* _Your objective_: Your task is to retype the lines between the line with "Recreate this scene" and the line with "def zb(k): return zr(k) - 1.07", inclusive. Copy no pictures and no other lines.

* _Given data_:
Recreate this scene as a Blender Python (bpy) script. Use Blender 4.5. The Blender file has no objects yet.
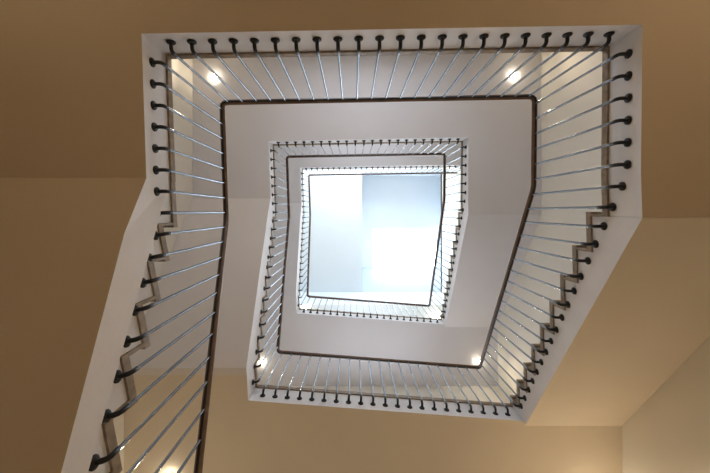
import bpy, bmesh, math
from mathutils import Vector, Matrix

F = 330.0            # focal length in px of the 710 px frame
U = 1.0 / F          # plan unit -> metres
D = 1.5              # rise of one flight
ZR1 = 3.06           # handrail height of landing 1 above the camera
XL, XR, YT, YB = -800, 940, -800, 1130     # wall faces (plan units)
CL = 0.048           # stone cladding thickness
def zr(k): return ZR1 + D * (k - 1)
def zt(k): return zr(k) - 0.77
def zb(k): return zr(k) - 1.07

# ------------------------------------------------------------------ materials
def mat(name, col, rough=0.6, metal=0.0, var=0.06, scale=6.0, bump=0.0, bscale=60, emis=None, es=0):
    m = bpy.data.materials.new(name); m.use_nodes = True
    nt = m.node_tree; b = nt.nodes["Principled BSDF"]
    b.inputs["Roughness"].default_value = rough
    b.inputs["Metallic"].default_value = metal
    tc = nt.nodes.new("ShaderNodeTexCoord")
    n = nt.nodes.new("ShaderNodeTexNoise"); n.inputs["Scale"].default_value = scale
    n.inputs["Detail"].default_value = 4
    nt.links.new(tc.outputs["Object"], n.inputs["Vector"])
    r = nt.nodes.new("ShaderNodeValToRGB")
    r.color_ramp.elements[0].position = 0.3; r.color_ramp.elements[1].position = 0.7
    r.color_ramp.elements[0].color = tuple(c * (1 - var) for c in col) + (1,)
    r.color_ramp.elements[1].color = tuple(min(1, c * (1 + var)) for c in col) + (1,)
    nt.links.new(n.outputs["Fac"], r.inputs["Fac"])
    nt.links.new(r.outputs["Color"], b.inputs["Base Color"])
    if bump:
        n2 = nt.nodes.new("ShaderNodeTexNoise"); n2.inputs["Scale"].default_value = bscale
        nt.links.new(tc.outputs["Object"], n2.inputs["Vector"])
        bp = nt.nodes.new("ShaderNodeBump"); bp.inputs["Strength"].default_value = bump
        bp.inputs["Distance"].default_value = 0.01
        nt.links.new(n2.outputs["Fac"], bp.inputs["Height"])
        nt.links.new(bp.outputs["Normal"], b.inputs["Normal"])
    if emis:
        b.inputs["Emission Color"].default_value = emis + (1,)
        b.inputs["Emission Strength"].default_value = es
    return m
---
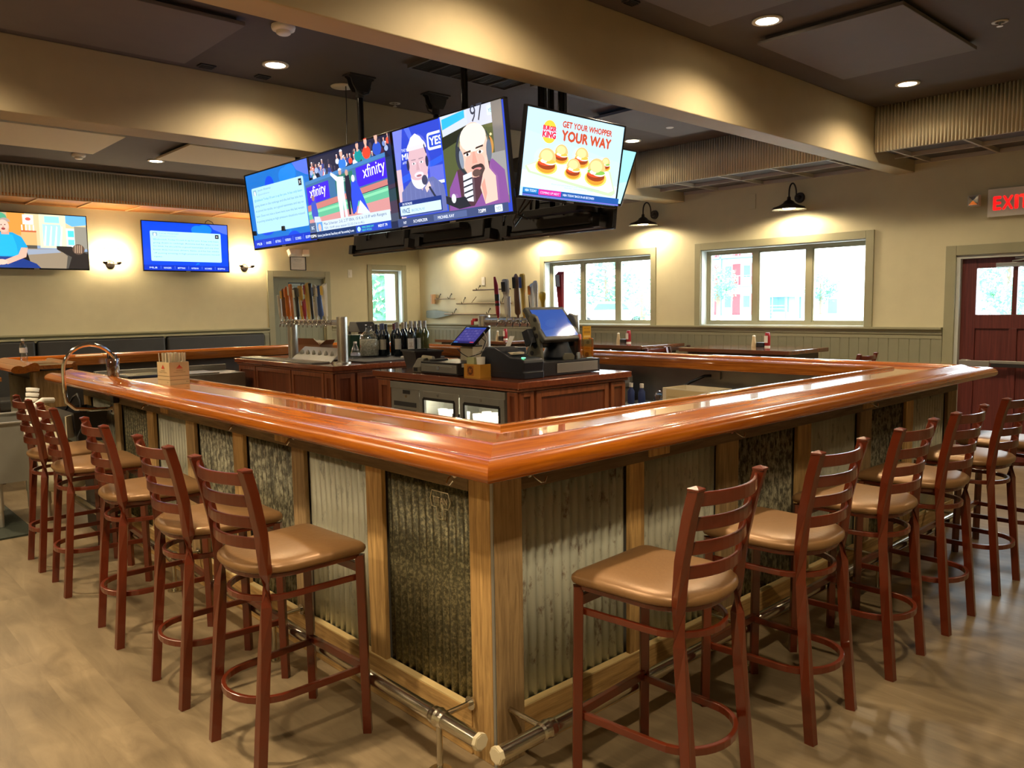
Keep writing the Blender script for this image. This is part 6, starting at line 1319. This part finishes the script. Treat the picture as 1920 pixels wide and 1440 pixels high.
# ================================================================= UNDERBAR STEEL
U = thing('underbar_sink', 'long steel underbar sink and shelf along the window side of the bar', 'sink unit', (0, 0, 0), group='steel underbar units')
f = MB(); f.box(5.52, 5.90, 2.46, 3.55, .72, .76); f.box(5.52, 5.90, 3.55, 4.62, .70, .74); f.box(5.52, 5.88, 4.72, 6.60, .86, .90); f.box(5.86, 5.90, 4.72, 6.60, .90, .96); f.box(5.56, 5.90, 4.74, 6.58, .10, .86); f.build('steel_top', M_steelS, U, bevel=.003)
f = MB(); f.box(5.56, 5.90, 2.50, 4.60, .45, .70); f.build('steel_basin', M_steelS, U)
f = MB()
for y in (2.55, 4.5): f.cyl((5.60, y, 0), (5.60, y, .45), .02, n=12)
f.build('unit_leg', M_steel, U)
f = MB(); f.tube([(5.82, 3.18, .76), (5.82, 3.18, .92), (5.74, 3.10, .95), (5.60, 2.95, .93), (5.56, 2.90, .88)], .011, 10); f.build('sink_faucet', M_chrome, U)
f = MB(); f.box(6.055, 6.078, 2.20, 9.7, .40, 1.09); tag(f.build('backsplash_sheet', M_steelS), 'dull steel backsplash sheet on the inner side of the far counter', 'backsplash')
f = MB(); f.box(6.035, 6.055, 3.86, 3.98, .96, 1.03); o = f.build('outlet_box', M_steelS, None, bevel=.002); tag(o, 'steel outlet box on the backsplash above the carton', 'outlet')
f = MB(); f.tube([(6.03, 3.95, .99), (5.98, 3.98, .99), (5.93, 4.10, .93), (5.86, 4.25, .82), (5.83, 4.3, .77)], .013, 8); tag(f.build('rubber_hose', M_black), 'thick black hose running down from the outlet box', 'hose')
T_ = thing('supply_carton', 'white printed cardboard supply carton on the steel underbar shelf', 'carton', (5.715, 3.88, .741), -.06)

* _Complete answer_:
Recreate this scene as a Blender Python (bpy) script. Use Blender 4.5. The Blender file has no objects yet.
import bpy, bmesh, math
from mathutils import Vector, Matrix

F = 330.0            # focal length in px of the 710 px frame
U = 1.0 / F          # plan unit -> metres
D = 1.5              # rise of one flight
ZR1 = 3.06           # handrail height of landing 1 above the camera
XL, XR, YT, YB = -800, 940, -800, 1130     # wall faces (plan units)
CL = 0.048           # stone cladding thickness
def zr(k): return ZR1 + D * (k - 1)
def zt(k): return zr(k) - 0.77
def zb(k): return zr(k) - 1.07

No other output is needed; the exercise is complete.